== EXTRACTED INFORMATION
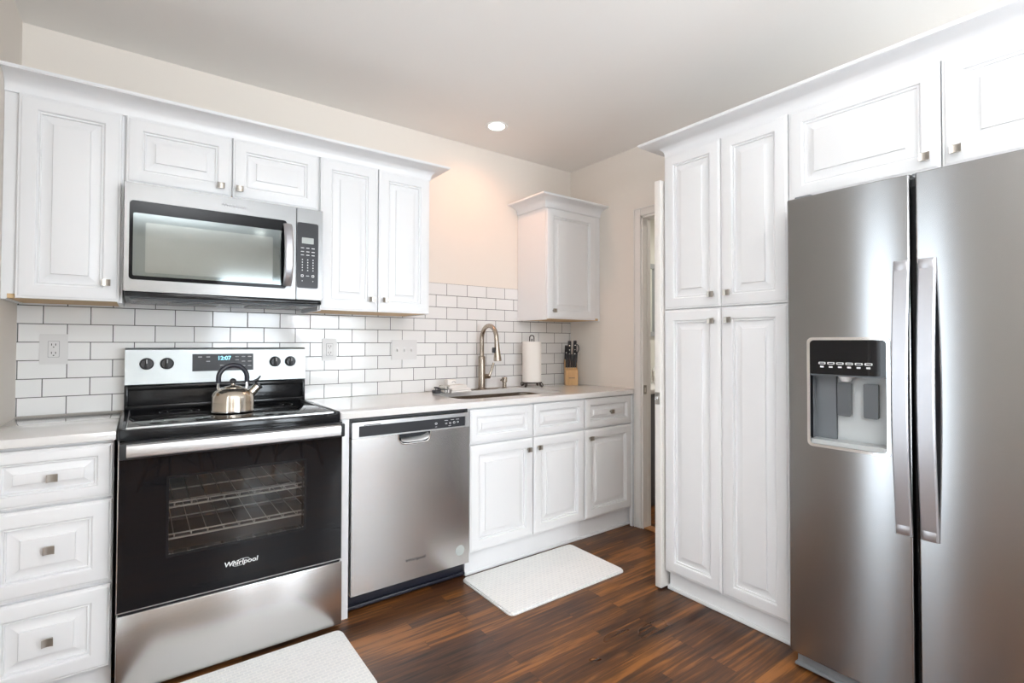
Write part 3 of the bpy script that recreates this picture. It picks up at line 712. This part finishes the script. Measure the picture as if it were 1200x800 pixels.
gk = B(); box(gk, FX+.067, 2.128, -2.335, -1.953, .07, 1.77); obj('freezer_gasket', gk, M['rubber'], t)
gk = B(); box(gk, FX+.067, 2.128, -2.864, -2.351, .07, 1.77); obj('fridge_gasket', gk, M['rubber'], t)
for y in (-2.0, -2.82): obj('hinge_cover', bx(2.075, 2.16, y-.03, y+.03, 1.7745, 1.786, .004), M['grey_plastic'], t)
def fridge_handle(parent, y0, y1):
    b = B(); n = 20; A = []
    z0, z1 = .608, 1.495
    for i in range(n+1):
        s = i/n; z = z0+(z1-z0)*s; bow = .014+.032*math.sin(math.pi*s)
        xi = FX+.012-bow
        A.append([b.verts.new(p) for p in ((xi+.010, y0, z), (xi-.0, y0, z), (xi-.004, y0+.004, z), (xi-.004, y1-.004, z), (xi, y1, z), (xi+.010, y1, z))])
    for a, c in zip(A, A[1:]):
        for k in range(6): b.faces.new((a[k], a[(k+1) % 6], c[(k+1) % 6], c[k]))
    b.faces.new(A[0]); b.faces.new(A[-1])
    for z in (z0+.004, z1-.034): box(b, FX-.010, FX+.016, y0+.004, y1-.004, z, z+.03, .003)
    obj('door_handle', b, M['handle'], parent)
fridge_handle(fz, -2.336, -2.292); fridge_handle(rf, -2.403, -2.358)
# dispenser
PFd = PX(FX+.0015)
def xface(y): return 0
bz = B(); plate(bz, PFd, rrect(HY0-.004, HY1+.004, HZ0-.004, HZ1+.004, .018, 6), [rrect(HY0+.006, HY1-.006, HZ0+.006, HZ1-.006, .014, 6)], -.02, .004)
dsp = obj('dispenser', bz, M['chrome'], fz)
PFi = PX(FX)
obj('dispenser_panel', plate(B(), PFi, rrect(HY0+.004, HY1-.004, 1.114, HZ1-.004, .010, 5), [], -.012, .0015), M['black_glass'], dsp)
rc = B()
box(rc, FX+.058, FX+.063, HY0, HY1, HZ0, 1.114)
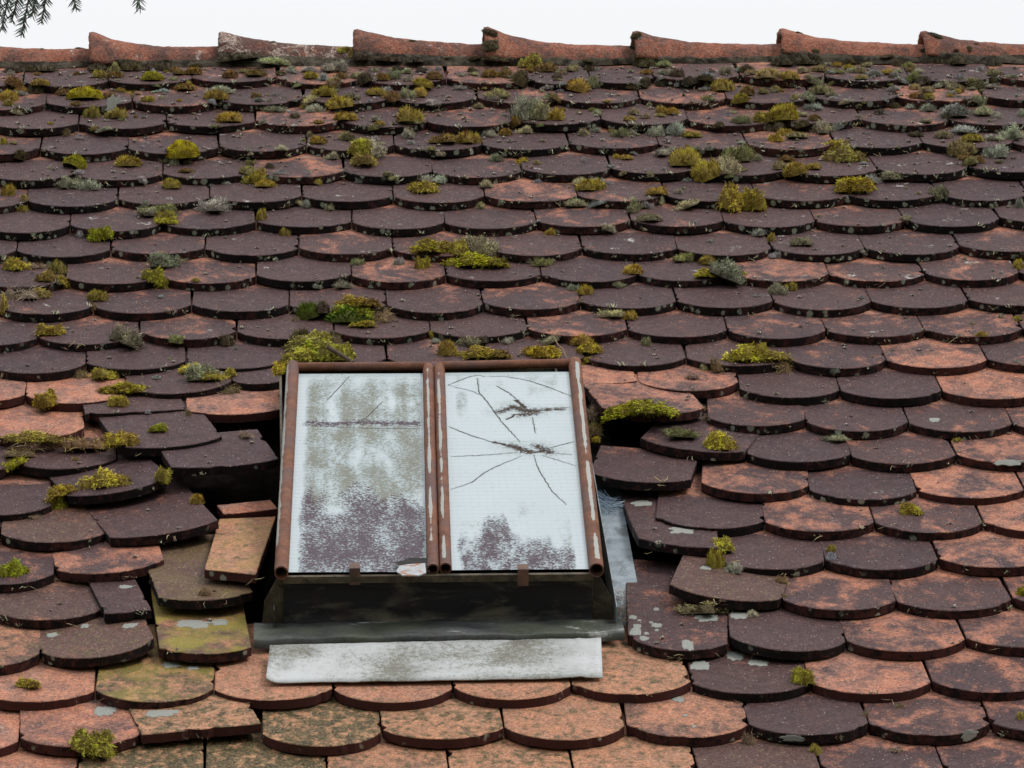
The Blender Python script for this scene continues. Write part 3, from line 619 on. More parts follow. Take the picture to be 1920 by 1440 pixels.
def fb(x, y, z, o=4): return noise.fractal(Vector((x, y, z)), 1.0, 2.0, o)
sm = lambda a, b, x: (lambda t: t * t * (3 - 2 * t))(max(0, min(1, (x - a) / (b - a))))
def left_dirt(s, t, p):
    edge = sm(.05, .13, s + .02 * fb(t * 14, 1, 1)) * sm(1.0, .94, s)
    n = fb(s * 5, t * 8, 2); n2 = fb(s * 14, t * 22, 5); st = fb(s * 9, t * 1.0, 9)
    top = .345 + .10 * fb(s * 5, 3, 4) - .05 * abs(s - .5)
    a = sm(top + .10, top - .05, t + .05 * n2) * (.74 + .30 * n + .18 * n2) * edge
    a *= 1 - .85 * math.exp(-((s - .32) / .10) ** 2 - ((t - .30) / .055) ** 2)
    a *= 1 - .25 * sm(.10, .0, t)
    b = edge * (.52 + .40 * n + .28 * st + .16 * n2) * sm(.22, .36, t) * (1 - .6 * sm(.88, .99, t))
    b = max(b, edge * .62 * math.exp(-((s - .93) / .10) ** 2) * sm(.3, .5, t) * sm(.9, .7, t) * (1 + .5 * n))
    b = max(b, edge * (.50 + .3 * n) * math.exp(-((t - .69) / .05) ** 2) * (1 - .5 * s))
    a = max(a, edge * (.80 + .25 * n2) * math.exp(-((t - .728 - .010 * n) / .015) ** 2))
    return a, b, 0.0
def right_dirt(s, t, p):
    edge = sm(.03, .09, s + .02 * fb(t * 14, 1, 7)) * sm(.93, .88, s)
    n = fb(s * 5, t * 8, 12); n2 = fb(s * 14, t * 22, 15)
    top = .20 + .10 * fb(s * 4, 3, 14) - .10 * sm(.35, .62, s) + .05 * sm(.7, .85, s)
    a = sm(top + .07, top - .05, t + .04 * n2) * (.60 + .35 * n + .3 * n2) * edge
    b = edge * max(0, .10 + .26 * n + .14 * n2) * (sm(.45, .2, t) + .8 * sm(.55, .9, t))
    b = max(b, edge * .42 * math.exp(-((s - .12) / .05) ** 2 - ((t - .83) / .08) ** 2) * (1 + n2))
    c = 0.0
    return a, b, c
pane([(535, 1073), (806, 1072), (797, 700), (555, 701)], left_dirt,
     [([(567, 797), (600, 799), (640, 801), (700, 803), (792, 803)], .0022, .62), ([(655, 705), (640, 722), (625, 738), (612, 752)], .0016, .6), ([(665, 795), (690, 780), (718, 752)], .0014, .5)],
     'left pane, heavily stained with purple-grey dirt')
blob = [([(935, 772), (962, 764)], .014, .66), ([(962, 763), (985, 770), (1005, 771)], .016, .78), ([(985, 770), (1050, 767)], .013, .66), ([(975, 778), (1000, 776)], .014, .7), ([(968, 750), (985, 765)], .004, .9), ([(950, 787), (965, 778)], .003, .8),
        ([(925, 829), (975, 840)], .004, .9), ([(958, 836), (988, 846)], .016, .74), ([(1008, 836), (1030, 848)], .016, .72), ([(988, 850), (1020, 846)], .005, .8)]
crk = [([(840, 722), (862, 713), (880, 706), (897, 703), (910, 706)], .00120, .72), ([(912, 706), (945, 705), (990, 713), (1030, 726), (1072, 743)], .00120, .72), ([(895, 708), (898, 735), (915, 755), (940, 790), (975, 828)], .00090, .70),
       ([(930, 723), (955, 737), (968, 748)], .00112, .75), ([(842, 800), (885, 817), (925, 829)], .00142, .85), ([(847, 856), (910, 853), (970, 848)], .00142, .80), ([(845, 918), (885, 904), (910, 885), (940, 870), (978, 855)], .00105, .66),
       ([(1000, 852), (1010, 880), (1035, 920), (1062, 946)], .00105, .60), ([(1020, 842), (1076, 828)], .00112, .70), ([(1020, 848), (1072, 852)], .00105, .55), ([(1015, 853), (1080, 873)], .00097, .45), ([(998, 782), (1004, 812)], .00120, .60), ([(840, 722), (885, 733), (900, 740)], .00097, .50), ([(1040, 765), (1068, 764)], .00090, .60)]
pane([(847, 1069), (1104, 1067), (1068, 697), (834, 699)], right_dirt, blob + crk, 'right pane, pale and cracked like a star')
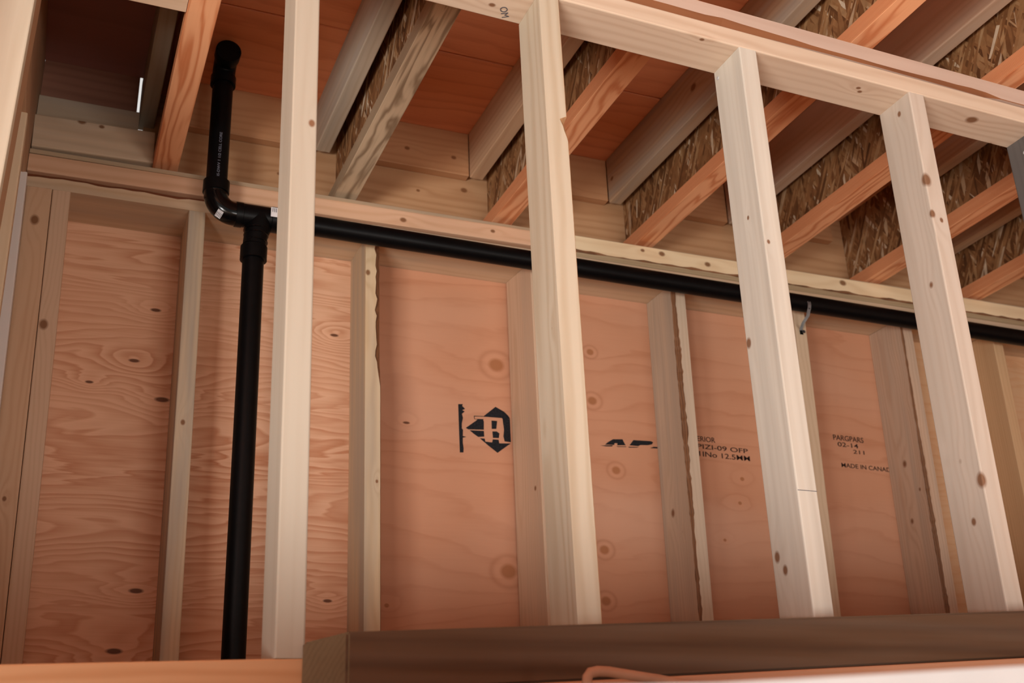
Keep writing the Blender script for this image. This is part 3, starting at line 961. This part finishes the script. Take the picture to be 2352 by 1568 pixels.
for i in range(8):
    xa = JX[i] + FW / 2 + 0.001
    xb = JX[i + 1] - FW / 2 - 0.0395
    A, B = V(xa, 2.5145, 1.660), V(xb, 2.5145, 1.660)
    kn = {1: [(0.780, 2.5, 1.646, .007), (0.912, 2.5, 1.643, .007)], 2: [(1.24, 2.5, 1.61, .006)]}.get(i, [])
    o = board('blocking', A, B, UP, 0.133, 0.029, lumber('block_wood', (0.50, 0.265, 0.13), (0.37, 0.165, 0.07), 400, 0.35, local_knots(A, B, UP, kn)))
    tag(o, BL[i], 'block', 'blocks between the joists')
# left bay: low double block on the plate and a full block nearer the camera
kb = [(-0.028, 2.44, 1.517, .009), (0.016, 2.44, 1.512, .006)]
A, B = V(-0.128, 2.459, 1.4745), V(0.1365, 2.459, 1.4805)
o = board('blocking', A, B, UP, 0.086, 0.036, lumber('block_wood', (0.64, 0.47, 0.32), (0.48, 0.31, 0.18), 400, 0.35, local_knots(A, B, UP, kb), gray=0.4), bevel=0.004)
tag(o, 'pale block lying on the back plate in the dark left bay', 'block')
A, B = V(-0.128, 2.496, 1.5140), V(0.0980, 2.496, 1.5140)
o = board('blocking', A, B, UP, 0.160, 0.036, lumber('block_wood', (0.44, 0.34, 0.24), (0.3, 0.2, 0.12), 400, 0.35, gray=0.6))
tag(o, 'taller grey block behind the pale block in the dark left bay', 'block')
A, B = V(-0.128, 1.812, 1.5765), V(0.1365, 1.812, 1.5765)
o = board('blocking', A, B, UP, 0.29, 0.086, lumber('block_wood', (0.74, 0.55, 0.38), (0.58, 0.38, 0.22), 400, 0.35))
tag(o, 'deep pale block at the top left with its underside lit', 'block')

# ------------------------------------------------------------------ the black drain and vent pipe
YP = 2.352
RP = 0.0242
pipe = tag(empty('drain_pipe', V(0.369, YP, -1.1)), 'black plastic drain and vent pipe with elbows and a tee, hung under the back plates', 'pipe')
AX = 1.287                                             # height of the horizontal run
XV, XU = 0.369, 0.2755


def hz(x):
    return AX + 0.001 - 0.0145 * (x - 0.45)


tube('vertical_pipe', [V(0.385, YP, -1.099), V(XV + 0.002, YP, 0.9), V(XV - 0.0005, YP, 1.20)], RP, M_abs, pipe)
tube('horizontal_pipe', [V(0.42, YP, hz(0.42)), V(4.9, YP, hz(2.6) + 0.006)], RP, M_abs, pipe)
up = tube('vent_pipe', [V(XU, YP, 1.335), V(0.2735, YP, 1.635)], RP, M_abs, pipe)
RH = 0.0292
# long sweep elbow from the vent to the tee
arc = []
Rb = 0.046
cx_, cz_ = XU + Rb, AX + Rb
for k in range(13):
    a = math.pi + (math.pi / 2) * k / 12
    arc.append(V(cx_ + Rb * math.cos(a), YP, cz_ + Rb * math.sin(a)))
el_pts = [V(XU, YP, 1.362), V(XU, YP, 1.3615), V(XU, YP, 1.336)] + arc[0:] + [V(0.333, YP, AX)]
el_r = [RP + 0.001, RH, RH] + [0.0272] * 13 + [0.0272]
elbow = tube('elbow', el_pts, el_r, M_abs_gloss, pipe, seg=36)
tube('elbow_hub', [V(XU, YP, 1.3632), V(XU, YP, 1.3625), V(XU, YP, 1.334), V(XU, YP, 1.333)], [RP + .0006, 0.0300, 0.0300, 0.0275], M_abs, elbow, seg=36)
# sticker on the heel of the elbow
am = math.radians(238)
hc = Vector((math.cos(am), -0.62, math.sin(am))).normalized()
pc = V(cx_ + Rb * math.cos(am), YP, cz_ + Rb * math.sin(am)) + hc * 0.0276
tdir = Vector((-math.sin(am), 0, math.cos(am)))
bdir = hc.cross(tdir).normalized()
tdir = bdir.cross(hc)


def patch(name, centre, n, t, b, w, h, mat, parent, off=0.0006):
    bm_ = bmesh.new()
    f = bm_.faces.new([bm_.verts.new(Vector(p)) for p in ((-w / 2, -h / 2, 0), (w / 2, -h / 2, 0), (w / 2, h / 2, 0), (-w / 2, h / 2, 0))])
    ex = bmesh.ops.extrude_face_region(bm_, geom=[f])
    for v in ex['geom']:
        if isinstance(v, bmesh.types.BMVert):
            v.co.z += off
    bmesh.ops.recalc_face_normals(bm_, faces=bm_.faces)
    mtx_ = Matrix((t, b, n)).transposed().to_4x4()
    mtx_.translation = centre
    return link(name, mesh_from(bm_, name), mat, mtx_, parent)


st = patch('sticker', pc, hc, tdir, bdir, 0.014, 0.020, M_sticker, elbow, 0.0008)
st['label'] = 'white sticker with dark bars'
for k in range(4):
    patch('sticker', pc + hc * 0.0008 + tdir * (-0.0052 + 0.0034 * k) - bdir * 0.002, hc, tdir, bdir, 0.0012, 0.011, M_pencil, elbow, 0.0003)
# tee with a hub at each end and a branch dropping to the vertical pipe
tee = tube('tee_fitting', [V(0.322, YP, AX), V(0.3225, YP, AX), V(0.338, YP, AX), V(0.339, YP, AX), V(0.403, YP, AX), V(0.404, YP, AX), V(0.442, YP, AX), V(0.4425, YP, AX)],
           [0.0262, 0.0292, 0.0292, 0.0278, 0.0278, 0.0305, 0.0305, 0.025], M_abs, pipe, seg=36, ref=Vector((0, 0, 1)))
tube('branch', [V(XV + 0.010, YP, AX), V(XV + 0.007, YP, AX - 0.03), V(XV + 0.003, YP, AX - 0.045), V(XV, YP, AX - 0.075)], [0.0285, 0.0285, 0.0272, 0.0262], M_abs, tee, seg=36)
for (za, r_) in ((1.252, 0.0293), (1.240, 0.0283), (1.222, 0.0275)):
    tube('branch_ring', [V(XV + 0.003, YP, za + 0.0022), V(XV + 0.003, YP, za + 0.001), V(XV + 0.003, YP, za - 0.001), V(XV + 0.003, YP, za - 0.0022)], [0.026, r_, r_, 0.026], M_abs_gloss, tee, seg=36)
tube('branch_hub', [V(XV, YP, 1.2125), V(XV, YP, 1.209), V(XV, YP, 1.176), V(XV, YP, 1.1752)], [0.0262, 0.0302, 0.0302, 0.0245], M_abs, tee, seg=36)
st = patch('sticker', V(0.408, YP - 0.0306, AX + 0.004), Vector((0, -1, 0)), Vector((1, 0, 0)), Vector((0, 0, 1)), 0.020, 0.024, M_sticker, tee, 0.0008)
st['label'] = 'white sticker with dark bars'
for k in range(3):
    patch('sticker', V(0.402 + 0.004 * k, YP - 0.0315, AX + 0.009), Vector((0, -1, 0)), Vector((1, 0, 0)), Vector((0, 0, 1)), 0.0015, 0.010, M_pencil, tee, 0.0003)
# top elbow: turns towards the room and ends in an open hub
zt_, yh = 1.684, 2.292
top_pts = [V(0.2735, YP, 1.627), V(0.2735, YP, 1.6275), V(0.2735, YP, 1.650), V(0.2735, YP, 1.6515)]
for k in range(9):
    a = (math.pi / 2) * k / 8
    top_pts.append(V(0.2735, YP - 0.030 + 0.030 * math.cos(a), 1.654 + 0.030 * math.sin(a)))
top_r = [0.0250, 0.0296, 0.0296, 0.0270] + [0.0268] * 9
top_pts += [V(0.2735, 2.3145, zt_), V(0.2735, 2.314, zt_), V(0.2735, yh - 0.004, zt_), V(0.2735, yh - 0.005, zt_), V(0.2735, yh - 0.0052, zt_), V(0.2735, yh + 0.016, zt_)]
top_r += [0.0268, 0.0296, 0.0296, 0.0290, 0.0250, 0.0244]
tube('top_elbow', top_pts, top_r, M_abs, pipe, seg=36, ref=Vector((1, 0, 0)))
# faint print on the vent pipe
mtx = Matrix.Translation(V(0.2775, YP - RP - 0.0001, 1.355)) @ FACE @ Matrix.Rotation(math.radians(90), 4, 'Z')
lettering('pipe_lettering', 'ABS-DWV 1 1/2 CELL CORE', 0.0085, M_print, mtx, up, 0.128)

# perforated strap holding the pipe, nailed to a stud, and the clip above it
strap = tag(empty('pipe_strap', V(1.925, 2.42, 1.20)), 'perforated metal strap round the horizontal pipe between the right near studs', 'strap')
zx = hz(1.89)
path = []
for k in range(13):
    a = math.radians(80 + 140 * k / 12)
    path.append((1.890 - 0.002 * k / 12, YP + (RP + 0.0012) * math.cos(a), zx + (RP + 0.0012) * math.sin(a)))
path += [(1.893, 2.346, zx - 0.0262), (1.905, 2.385, zx - 0.030), (1.918, 2.414, zx - 0.034), (1.9205, 2.4185, zx - 0.038), (1.921, 2.4185, zx - 0.050)]
bm = bmesh.new()
prev = None
vr = []
for p in path:
    a = bm.verts.new(V(p[0] - 0.0055, p[1], p[2]) - V(1.925, 2.42, 1.20))
    b = bm.verts.new(V(p[0] + 0.0055, p[1], p[2]) - V(1.925, 2.42, 1.20))
    vr.append((a, b))
for q0, q1 in zip(vr[:-1], vr[1:]):
    bm.faces.new((q0[0], q0[1], q1[1], q1[0]))
bmesh.ops.solidify(bm, geom=bm.faces[:], thickness=0.0008)
band = link('band', mesh_from(bm, 'band', True), M_zinc, Matrix.Translation(V(1.925, 2.42, 1.20)), strap)
for k in (3, 7, 11):
    p = path[k]
    nv = Vector((0, p[1] - YP, p[2] - zx)).normalized()
    tube('punched_hole', [V(*p) + nv * 0.0002, V(*p) + nv * 0.0010], 0.0022, M_darkmetal, strap, seg=10)
tube('nail', [V(1.921, 2.4178, zx - 0.044), V(1.921, 2.409, zx - 0.045), V(1.921, 2.408, zx - 0.045)], [0.0022, 0.0022, 0.005], M_darkmetal, strap, seg=10)
clip = tag(box('pipe_clip', V(1.914, 2.409, 1.3195), V(1.934, 2.4195, 1.3365), M_darkmetal, bevel=0.002), 'small dark metal clip on the back plate above the strapped pipe', 'clip')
====
**EXERCISE BRIEF:** Give again the lines from the one with "A, B = V(-0.128, 2.496, 1.5140), V(0.0980, 2.496, 1.5140)" to the one with "return AX + 0.001 - 0.0145 * (x - 0.45)", both lines included, exactly and with no other line.

**REPLY TO THE EXERCISE:**
A, B = V(-0.128, 2.496, 1.5140), V(0.0980, 2.496, 1.5140)
o = board('blocking', A, B, UP, 0.160, 0.036, lumber('block_wood', (0.44, 0.34, 0.24), (0.3, 0.2, 0.12), 400, 0.35, gray=0.6))
tag(o, 'taller grey block behind the pale block in the dark left bay', 'block')
A, B = V(-0.128, 1.812, 1.5765), V(0.1365, 1.812, 1.5765)
o = board('blocking', A, B, UP, 0.29, 0.086, lumber('block_wood', (0.74, 0.55, 0.38), (0.58, 0.38, 0.22), 400, 0.35))
tag(o, 'deep pale block at the top left with its underside lit', 'block')

# ------------------------------------------------------------------ the black drain and vent pipe
YP = 2.352
RP = 0.0242
pipe = tag(empty('drain_pipe', V(0.369, YP, -1.1)), 'black plastic drain and vent pipe with elbows and a tee, hung under the back plates', 'pipe')
AX = 1.287                                             # height of the horizontal run
XV, XU = 0.369, 0.2755


def hz(x):
    return AX + 0.001 - 0.0145 * (x - 0.45)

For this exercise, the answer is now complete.